- **STATED EXERCISE**
Repeat exactly the lines running from the line that contains "Write part 2" to the line that contains "12), 'satin_nickel', parent, 60)"; include both ends and add nothing.

━━ SUPPLIED INFORMATION

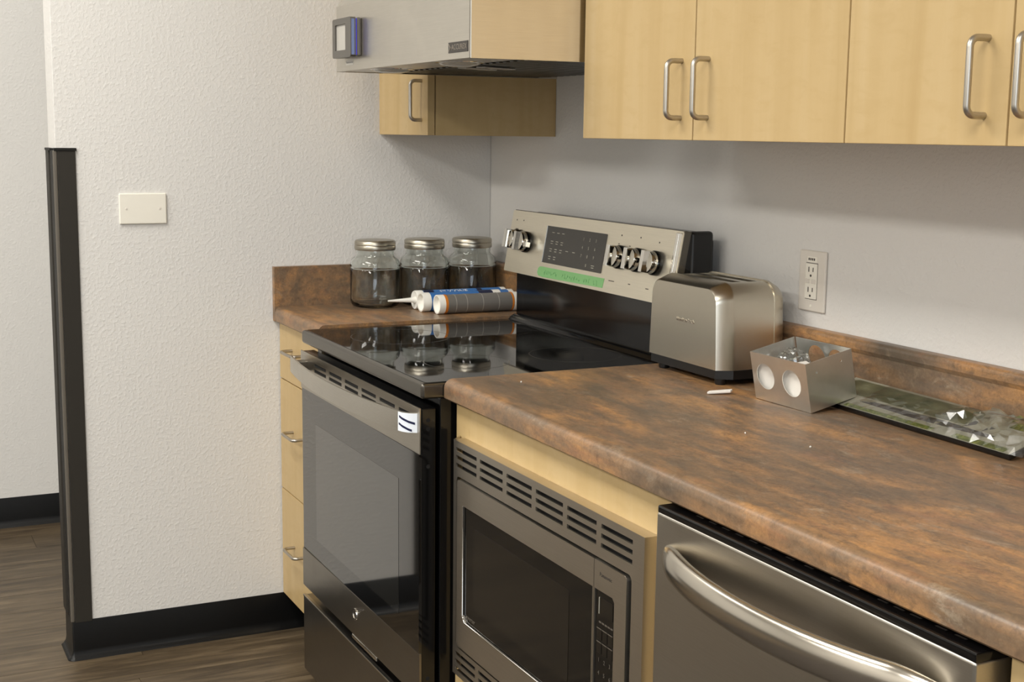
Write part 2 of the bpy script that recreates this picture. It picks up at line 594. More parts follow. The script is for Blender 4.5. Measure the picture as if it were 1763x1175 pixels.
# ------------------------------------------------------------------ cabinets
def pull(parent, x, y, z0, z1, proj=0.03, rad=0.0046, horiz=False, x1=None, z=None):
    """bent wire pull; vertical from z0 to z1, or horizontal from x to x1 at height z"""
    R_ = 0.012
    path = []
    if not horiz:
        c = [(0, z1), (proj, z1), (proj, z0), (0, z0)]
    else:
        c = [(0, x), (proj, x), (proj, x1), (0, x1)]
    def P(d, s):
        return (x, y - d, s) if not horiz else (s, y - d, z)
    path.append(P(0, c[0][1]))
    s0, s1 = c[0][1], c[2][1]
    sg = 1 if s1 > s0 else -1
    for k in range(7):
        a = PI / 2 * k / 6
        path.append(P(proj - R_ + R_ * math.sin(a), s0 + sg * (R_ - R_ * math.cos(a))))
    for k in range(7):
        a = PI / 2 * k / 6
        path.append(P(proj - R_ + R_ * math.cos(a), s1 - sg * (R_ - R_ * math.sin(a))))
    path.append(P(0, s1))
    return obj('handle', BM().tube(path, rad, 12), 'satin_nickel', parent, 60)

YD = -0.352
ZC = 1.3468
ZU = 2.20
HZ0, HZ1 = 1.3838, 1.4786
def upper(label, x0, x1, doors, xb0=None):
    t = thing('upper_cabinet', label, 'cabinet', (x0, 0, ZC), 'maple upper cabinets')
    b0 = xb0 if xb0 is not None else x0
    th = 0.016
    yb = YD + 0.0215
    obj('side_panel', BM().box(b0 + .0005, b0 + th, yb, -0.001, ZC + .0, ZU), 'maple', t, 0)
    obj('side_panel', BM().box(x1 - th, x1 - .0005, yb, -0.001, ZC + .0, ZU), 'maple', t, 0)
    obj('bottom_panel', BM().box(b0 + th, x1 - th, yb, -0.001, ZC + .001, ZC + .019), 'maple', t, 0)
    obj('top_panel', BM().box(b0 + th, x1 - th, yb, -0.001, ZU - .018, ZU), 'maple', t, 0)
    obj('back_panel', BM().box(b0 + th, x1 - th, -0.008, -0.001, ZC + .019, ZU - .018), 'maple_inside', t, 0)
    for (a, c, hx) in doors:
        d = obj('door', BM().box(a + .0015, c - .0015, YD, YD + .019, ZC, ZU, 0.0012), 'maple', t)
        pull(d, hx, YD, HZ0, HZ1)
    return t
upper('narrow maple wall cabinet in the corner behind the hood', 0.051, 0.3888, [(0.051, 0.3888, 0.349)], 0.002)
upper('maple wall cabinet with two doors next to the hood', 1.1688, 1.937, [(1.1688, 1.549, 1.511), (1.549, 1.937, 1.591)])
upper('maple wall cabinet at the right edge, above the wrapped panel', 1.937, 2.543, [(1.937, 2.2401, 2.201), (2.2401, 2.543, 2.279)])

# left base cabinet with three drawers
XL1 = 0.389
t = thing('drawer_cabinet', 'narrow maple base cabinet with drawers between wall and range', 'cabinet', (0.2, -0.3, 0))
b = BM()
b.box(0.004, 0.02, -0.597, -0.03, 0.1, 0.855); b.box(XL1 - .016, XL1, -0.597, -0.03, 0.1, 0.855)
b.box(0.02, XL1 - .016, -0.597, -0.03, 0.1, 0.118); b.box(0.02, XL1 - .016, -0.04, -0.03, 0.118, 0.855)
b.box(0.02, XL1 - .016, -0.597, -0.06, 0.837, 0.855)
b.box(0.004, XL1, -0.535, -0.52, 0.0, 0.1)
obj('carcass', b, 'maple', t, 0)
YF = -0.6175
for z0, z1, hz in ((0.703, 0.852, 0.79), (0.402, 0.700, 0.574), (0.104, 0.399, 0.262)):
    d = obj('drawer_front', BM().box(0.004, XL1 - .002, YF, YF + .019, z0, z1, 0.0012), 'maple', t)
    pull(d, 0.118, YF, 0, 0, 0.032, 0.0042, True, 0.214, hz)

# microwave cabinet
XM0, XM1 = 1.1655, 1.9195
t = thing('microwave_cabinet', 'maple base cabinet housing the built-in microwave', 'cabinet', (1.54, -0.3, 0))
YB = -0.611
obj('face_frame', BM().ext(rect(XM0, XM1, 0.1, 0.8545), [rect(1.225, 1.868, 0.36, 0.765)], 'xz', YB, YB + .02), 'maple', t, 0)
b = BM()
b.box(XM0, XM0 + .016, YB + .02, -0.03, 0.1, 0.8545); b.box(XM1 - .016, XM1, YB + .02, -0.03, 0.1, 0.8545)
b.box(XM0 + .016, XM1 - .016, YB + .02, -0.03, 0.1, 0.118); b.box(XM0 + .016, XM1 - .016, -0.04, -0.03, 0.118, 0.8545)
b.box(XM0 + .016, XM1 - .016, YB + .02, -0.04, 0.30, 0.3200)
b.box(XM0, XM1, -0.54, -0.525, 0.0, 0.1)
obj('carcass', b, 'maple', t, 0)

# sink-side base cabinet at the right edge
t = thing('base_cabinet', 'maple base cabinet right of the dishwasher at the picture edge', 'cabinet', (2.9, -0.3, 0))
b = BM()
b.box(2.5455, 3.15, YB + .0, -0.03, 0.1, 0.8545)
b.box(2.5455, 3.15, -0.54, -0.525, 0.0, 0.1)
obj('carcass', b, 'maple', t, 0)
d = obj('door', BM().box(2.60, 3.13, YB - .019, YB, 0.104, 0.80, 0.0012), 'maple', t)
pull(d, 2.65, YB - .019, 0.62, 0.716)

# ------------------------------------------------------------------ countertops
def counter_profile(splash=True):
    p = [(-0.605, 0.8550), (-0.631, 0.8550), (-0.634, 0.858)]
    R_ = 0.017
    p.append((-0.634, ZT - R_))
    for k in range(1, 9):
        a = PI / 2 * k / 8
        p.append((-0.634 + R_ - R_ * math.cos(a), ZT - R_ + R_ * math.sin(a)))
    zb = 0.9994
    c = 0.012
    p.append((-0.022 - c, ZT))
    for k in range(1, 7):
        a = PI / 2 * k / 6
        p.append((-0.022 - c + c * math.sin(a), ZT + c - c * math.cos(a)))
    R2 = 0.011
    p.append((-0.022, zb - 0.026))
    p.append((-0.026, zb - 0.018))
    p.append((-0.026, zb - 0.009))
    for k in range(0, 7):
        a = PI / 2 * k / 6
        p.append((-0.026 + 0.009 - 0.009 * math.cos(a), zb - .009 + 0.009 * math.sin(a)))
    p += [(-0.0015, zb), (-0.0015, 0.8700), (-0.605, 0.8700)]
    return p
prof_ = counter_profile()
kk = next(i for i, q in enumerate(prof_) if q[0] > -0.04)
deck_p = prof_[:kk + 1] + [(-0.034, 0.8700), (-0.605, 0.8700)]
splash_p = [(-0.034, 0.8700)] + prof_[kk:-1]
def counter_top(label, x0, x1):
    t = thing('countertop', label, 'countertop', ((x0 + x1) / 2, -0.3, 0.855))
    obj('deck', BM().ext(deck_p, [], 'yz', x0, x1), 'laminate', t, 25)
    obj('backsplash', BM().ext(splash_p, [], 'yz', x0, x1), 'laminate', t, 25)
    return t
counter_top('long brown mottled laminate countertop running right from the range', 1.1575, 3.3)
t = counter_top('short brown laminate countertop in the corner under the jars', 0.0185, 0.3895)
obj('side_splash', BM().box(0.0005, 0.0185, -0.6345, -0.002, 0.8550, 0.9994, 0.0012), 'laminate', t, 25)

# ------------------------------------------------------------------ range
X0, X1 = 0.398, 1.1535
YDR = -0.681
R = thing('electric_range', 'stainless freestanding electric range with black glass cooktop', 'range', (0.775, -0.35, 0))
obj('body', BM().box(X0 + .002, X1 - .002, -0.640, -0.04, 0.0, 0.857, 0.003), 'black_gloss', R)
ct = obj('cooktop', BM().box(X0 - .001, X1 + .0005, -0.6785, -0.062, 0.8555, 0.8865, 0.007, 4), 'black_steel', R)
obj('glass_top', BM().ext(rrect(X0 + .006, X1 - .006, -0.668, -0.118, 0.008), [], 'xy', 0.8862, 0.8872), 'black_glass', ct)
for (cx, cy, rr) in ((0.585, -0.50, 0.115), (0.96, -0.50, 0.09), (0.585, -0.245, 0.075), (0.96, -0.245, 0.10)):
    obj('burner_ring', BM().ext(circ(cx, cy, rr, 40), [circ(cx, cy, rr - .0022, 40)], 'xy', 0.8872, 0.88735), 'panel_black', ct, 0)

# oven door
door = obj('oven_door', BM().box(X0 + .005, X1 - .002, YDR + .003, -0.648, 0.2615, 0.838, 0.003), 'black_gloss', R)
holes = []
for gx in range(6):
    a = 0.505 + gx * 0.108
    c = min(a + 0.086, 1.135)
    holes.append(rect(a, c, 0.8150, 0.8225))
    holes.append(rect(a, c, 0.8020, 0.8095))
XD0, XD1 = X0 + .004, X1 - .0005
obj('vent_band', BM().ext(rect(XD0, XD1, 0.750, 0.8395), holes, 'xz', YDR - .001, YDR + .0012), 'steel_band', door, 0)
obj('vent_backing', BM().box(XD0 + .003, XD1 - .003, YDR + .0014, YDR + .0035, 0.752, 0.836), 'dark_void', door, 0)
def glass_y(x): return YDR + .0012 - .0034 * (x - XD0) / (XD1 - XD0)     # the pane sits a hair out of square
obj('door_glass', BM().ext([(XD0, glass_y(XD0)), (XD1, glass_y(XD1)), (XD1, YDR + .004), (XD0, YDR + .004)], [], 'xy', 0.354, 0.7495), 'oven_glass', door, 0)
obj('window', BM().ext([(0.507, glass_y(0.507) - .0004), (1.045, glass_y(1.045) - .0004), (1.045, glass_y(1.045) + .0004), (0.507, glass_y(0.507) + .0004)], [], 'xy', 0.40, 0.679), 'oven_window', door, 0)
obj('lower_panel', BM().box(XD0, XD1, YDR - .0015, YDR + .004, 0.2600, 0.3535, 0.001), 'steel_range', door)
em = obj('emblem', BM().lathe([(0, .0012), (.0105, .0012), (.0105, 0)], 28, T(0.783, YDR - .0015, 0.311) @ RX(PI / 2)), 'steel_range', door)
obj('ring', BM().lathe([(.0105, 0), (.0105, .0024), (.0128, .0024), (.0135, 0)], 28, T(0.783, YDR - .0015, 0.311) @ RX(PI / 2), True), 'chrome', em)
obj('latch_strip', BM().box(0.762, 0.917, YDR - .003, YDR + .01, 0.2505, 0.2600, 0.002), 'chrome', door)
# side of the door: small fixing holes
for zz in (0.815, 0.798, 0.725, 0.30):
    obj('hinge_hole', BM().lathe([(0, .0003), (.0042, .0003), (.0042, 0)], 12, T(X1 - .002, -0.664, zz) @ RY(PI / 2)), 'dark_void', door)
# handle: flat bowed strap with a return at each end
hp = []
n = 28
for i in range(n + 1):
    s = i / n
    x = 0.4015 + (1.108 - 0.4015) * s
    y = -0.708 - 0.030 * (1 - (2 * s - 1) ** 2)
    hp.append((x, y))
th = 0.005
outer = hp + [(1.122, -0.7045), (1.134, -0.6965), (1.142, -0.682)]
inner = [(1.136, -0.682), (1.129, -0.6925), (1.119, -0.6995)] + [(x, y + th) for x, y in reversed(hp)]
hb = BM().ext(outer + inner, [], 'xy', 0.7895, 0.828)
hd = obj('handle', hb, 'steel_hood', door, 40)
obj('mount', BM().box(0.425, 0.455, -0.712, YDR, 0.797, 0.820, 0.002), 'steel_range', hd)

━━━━
━━ SUPPLIED INFORMATION

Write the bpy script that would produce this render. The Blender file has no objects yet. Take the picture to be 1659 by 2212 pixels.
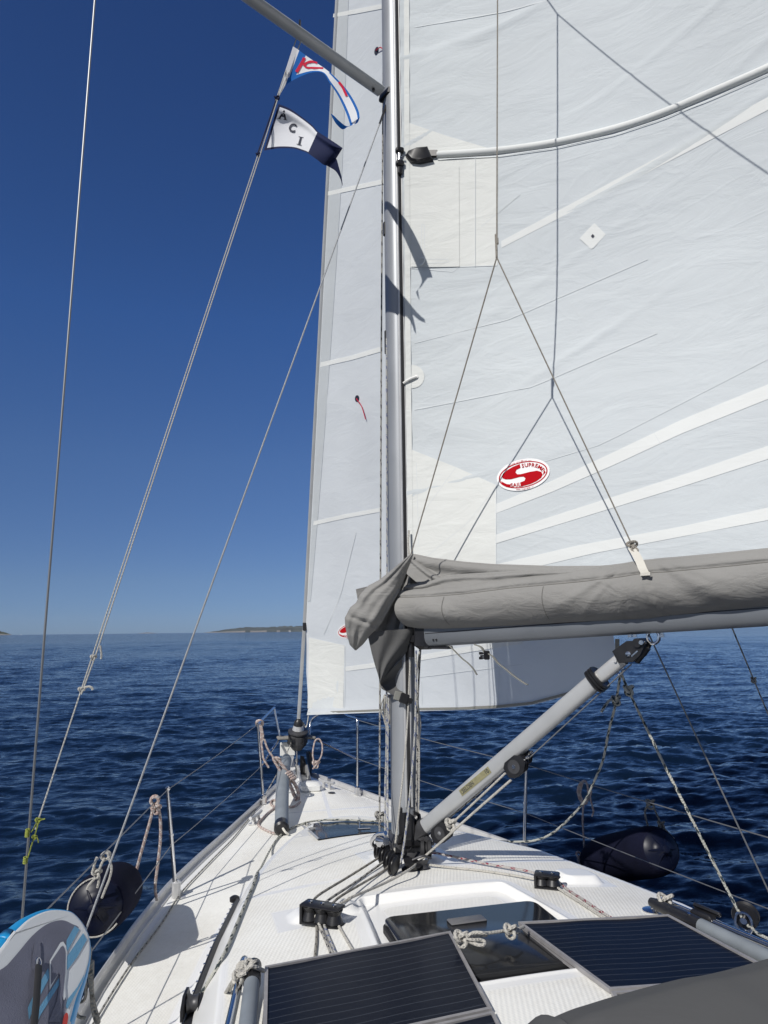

━━━━
━━ SUPPLIED INFORMATION

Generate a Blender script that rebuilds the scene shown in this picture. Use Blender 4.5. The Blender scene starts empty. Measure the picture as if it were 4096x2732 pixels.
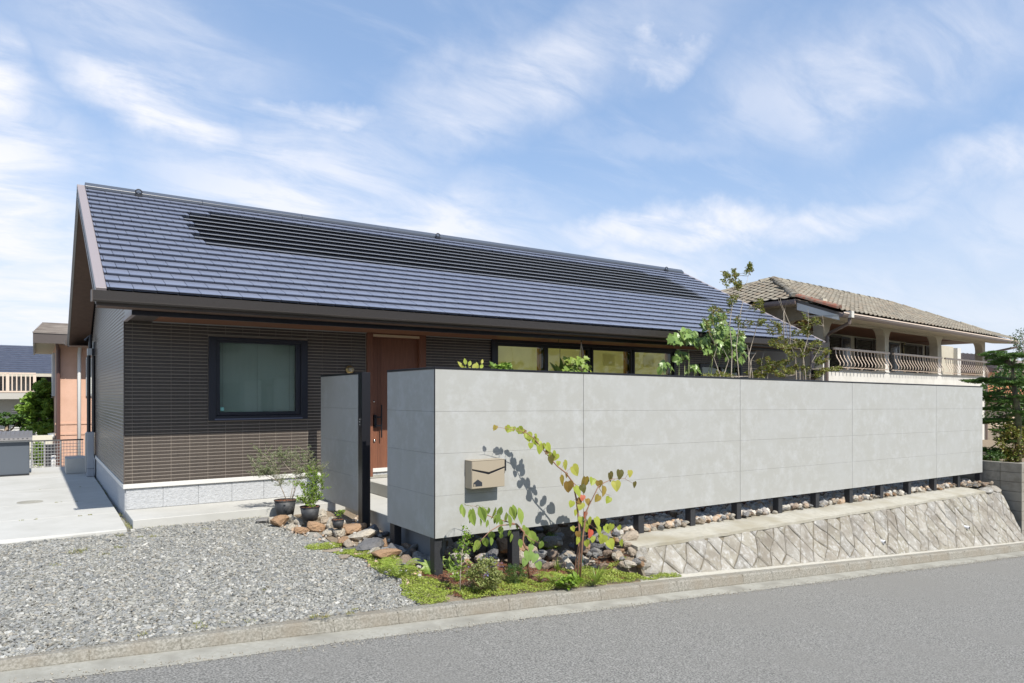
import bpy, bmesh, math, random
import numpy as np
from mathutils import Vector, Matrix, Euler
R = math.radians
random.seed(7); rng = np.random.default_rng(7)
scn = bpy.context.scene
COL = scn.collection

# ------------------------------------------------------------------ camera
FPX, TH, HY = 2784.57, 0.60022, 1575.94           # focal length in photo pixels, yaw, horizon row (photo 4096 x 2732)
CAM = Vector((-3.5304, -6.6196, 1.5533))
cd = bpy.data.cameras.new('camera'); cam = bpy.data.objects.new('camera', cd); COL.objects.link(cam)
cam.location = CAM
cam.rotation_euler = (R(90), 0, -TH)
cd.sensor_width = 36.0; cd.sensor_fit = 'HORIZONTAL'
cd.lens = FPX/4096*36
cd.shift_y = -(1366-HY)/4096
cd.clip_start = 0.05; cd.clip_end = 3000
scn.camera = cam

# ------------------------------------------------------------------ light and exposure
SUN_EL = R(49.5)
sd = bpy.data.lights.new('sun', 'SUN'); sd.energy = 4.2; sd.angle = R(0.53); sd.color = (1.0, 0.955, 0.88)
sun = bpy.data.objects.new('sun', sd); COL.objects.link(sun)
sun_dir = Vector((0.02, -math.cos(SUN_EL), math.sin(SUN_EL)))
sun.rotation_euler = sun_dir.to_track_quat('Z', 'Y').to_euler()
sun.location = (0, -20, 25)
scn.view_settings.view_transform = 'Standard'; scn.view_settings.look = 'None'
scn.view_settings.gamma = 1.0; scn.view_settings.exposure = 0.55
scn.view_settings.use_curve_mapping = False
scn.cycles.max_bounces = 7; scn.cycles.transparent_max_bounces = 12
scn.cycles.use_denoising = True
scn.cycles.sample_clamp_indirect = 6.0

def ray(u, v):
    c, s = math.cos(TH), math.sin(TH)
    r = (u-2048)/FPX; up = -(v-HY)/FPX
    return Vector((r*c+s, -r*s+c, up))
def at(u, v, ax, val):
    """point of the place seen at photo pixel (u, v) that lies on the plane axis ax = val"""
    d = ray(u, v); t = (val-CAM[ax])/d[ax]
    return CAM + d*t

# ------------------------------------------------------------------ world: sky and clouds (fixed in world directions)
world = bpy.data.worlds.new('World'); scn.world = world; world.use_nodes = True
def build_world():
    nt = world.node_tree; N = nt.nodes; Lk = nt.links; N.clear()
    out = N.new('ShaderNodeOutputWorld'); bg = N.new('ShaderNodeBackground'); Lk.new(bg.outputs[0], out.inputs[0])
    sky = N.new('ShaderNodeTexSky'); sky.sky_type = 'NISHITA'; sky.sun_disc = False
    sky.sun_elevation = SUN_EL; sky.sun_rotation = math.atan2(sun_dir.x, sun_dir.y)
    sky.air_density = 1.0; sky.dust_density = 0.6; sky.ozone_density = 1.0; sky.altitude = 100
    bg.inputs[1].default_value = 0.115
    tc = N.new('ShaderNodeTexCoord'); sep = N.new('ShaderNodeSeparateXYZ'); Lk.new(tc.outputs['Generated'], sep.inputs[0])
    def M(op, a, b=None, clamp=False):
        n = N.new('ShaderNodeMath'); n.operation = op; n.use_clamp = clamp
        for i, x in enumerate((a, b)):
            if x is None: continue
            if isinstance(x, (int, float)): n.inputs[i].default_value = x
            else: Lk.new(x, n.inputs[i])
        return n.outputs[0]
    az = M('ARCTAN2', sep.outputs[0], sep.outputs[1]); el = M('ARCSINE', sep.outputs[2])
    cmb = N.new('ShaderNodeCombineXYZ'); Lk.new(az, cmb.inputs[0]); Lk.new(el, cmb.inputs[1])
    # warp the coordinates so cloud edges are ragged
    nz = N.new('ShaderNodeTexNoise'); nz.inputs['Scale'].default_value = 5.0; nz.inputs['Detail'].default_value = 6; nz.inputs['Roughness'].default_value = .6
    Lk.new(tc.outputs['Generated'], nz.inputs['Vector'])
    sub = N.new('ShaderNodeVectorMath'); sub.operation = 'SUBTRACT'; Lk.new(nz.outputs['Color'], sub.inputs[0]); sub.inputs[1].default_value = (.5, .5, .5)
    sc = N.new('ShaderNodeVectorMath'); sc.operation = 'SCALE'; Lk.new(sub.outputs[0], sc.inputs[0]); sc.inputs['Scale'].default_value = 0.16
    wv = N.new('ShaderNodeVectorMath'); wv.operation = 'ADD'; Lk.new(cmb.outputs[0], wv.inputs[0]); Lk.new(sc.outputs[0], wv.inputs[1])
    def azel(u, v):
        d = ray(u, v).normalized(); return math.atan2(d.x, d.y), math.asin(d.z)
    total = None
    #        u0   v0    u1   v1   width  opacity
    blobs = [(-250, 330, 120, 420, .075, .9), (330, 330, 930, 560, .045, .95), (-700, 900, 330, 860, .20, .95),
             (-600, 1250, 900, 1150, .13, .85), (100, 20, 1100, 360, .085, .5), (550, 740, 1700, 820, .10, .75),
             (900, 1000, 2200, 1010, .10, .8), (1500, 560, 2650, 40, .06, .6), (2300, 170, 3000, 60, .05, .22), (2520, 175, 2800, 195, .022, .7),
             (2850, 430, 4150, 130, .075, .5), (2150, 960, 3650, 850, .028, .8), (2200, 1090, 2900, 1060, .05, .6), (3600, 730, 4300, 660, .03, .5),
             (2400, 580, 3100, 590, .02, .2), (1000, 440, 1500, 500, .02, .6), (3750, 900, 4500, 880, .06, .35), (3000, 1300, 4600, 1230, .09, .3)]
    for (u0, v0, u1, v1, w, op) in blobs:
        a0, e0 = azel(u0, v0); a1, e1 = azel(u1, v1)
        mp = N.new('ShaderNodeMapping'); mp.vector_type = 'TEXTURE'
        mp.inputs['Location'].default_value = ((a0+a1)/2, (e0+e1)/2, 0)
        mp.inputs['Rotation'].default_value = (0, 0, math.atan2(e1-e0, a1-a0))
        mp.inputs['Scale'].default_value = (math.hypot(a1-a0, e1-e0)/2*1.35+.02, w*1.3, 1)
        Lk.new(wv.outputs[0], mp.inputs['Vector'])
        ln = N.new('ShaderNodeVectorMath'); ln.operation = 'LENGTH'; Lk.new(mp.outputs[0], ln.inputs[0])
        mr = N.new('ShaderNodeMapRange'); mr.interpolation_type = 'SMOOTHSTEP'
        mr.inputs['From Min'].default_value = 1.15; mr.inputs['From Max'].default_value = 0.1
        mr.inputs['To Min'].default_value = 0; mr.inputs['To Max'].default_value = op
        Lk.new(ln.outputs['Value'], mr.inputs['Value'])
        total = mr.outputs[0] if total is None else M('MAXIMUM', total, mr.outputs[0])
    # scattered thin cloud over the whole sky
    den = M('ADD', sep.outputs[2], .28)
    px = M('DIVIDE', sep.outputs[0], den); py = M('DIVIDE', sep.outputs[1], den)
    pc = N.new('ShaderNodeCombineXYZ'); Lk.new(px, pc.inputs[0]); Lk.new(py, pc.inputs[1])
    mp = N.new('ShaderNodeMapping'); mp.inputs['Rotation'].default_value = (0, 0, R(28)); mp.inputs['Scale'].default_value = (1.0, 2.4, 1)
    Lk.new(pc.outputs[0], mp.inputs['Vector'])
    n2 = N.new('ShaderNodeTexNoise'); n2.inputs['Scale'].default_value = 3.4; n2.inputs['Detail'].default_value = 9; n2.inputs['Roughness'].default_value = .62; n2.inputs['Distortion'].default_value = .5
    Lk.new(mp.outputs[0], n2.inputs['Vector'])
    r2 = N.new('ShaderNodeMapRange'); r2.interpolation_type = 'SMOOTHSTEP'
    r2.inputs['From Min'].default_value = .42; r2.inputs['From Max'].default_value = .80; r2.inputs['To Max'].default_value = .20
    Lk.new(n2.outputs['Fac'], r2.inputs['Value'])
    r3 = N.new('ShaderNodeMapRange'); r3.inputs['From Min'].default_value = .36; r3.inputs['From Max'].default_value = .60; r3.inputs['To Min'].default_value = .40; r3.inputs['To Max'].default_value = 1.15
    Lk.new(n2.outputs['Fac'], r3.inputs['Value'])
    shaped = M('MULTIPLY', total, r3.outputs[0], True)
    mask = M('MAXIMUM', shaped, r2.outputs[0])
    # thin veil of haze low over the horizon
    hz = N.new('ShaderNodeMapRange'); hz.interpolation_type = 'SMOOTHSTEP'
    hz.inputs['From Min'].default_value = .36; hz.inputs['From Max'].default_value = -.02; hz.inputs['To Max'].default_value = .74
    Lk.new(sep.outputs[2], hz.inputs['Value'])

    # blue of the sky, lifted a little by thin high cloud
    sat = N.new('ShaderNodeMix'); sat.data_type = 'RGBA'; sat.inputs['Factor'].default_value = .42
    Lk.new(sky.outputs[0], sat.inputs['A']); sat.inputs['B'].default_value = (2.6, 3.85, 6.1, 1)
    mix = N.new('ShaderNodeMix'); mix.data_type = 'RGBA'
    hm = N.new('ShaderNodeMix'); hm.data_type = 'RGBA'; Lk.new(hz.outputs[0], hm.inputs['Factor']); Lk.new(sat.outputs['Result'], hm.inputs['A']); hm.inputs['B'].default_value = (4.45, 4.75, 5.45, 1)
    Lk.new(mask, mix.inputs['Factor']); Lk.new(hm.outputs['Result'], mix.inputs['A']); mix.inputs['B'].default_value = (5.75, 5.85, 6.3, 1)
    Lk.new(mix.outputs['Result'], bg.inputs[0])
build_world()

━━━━

- **RESULT FOR THIS TASK**
Write part 2 of the bpy script that recreates this picture. It picks up at line 594. More parts follow. The script is for Blender 4.5. Measure the picture as if it were 1763x1175 pixels.
# ------------------------------------------------------------------ cabinets
def pull(parent, x, y, z0, z1, proj=0.03, rad=0.0046, horiz=False, x1=None, z=None):
    """bent wire pull; vertical from z0 to z1, or horizontal from x to x1 at height z"""
    R_ = 0.012
    path = []
    if not horiz:
        c = [(0, z1), (proj, z1), (proj, z0), (0, z0)]
    else:
        c = [(0, x), (proj, x), (proj, x1), (0, x1)]
    def P(d, s):
        return (x, y - d, s) if not horiz else (s, y - d, z)
    path.append(P(0, c[0][1]))
    s0, s1 = c[0][1], c[2][1]
    sg = 1 if s1 > s0 else -1
    for k in range(7):
        a = PI / 2 * k / 6
        path.append(P(proj - R_ + R_ * math.sin(a), s0 + sg * (R_ - R_ * math.cos(a))))
    for k in range(7):
        a = PI / 2 * k / 6
        path.append(P(proj - R_ + R_ * math.cos(a), s1 - sg * (R_ - R_ * math.sin(a))))
    path.append(P(0, s1))
    return obj('handle', BM().tube(path, rad, 12), 'satin_nickel', parent, 60)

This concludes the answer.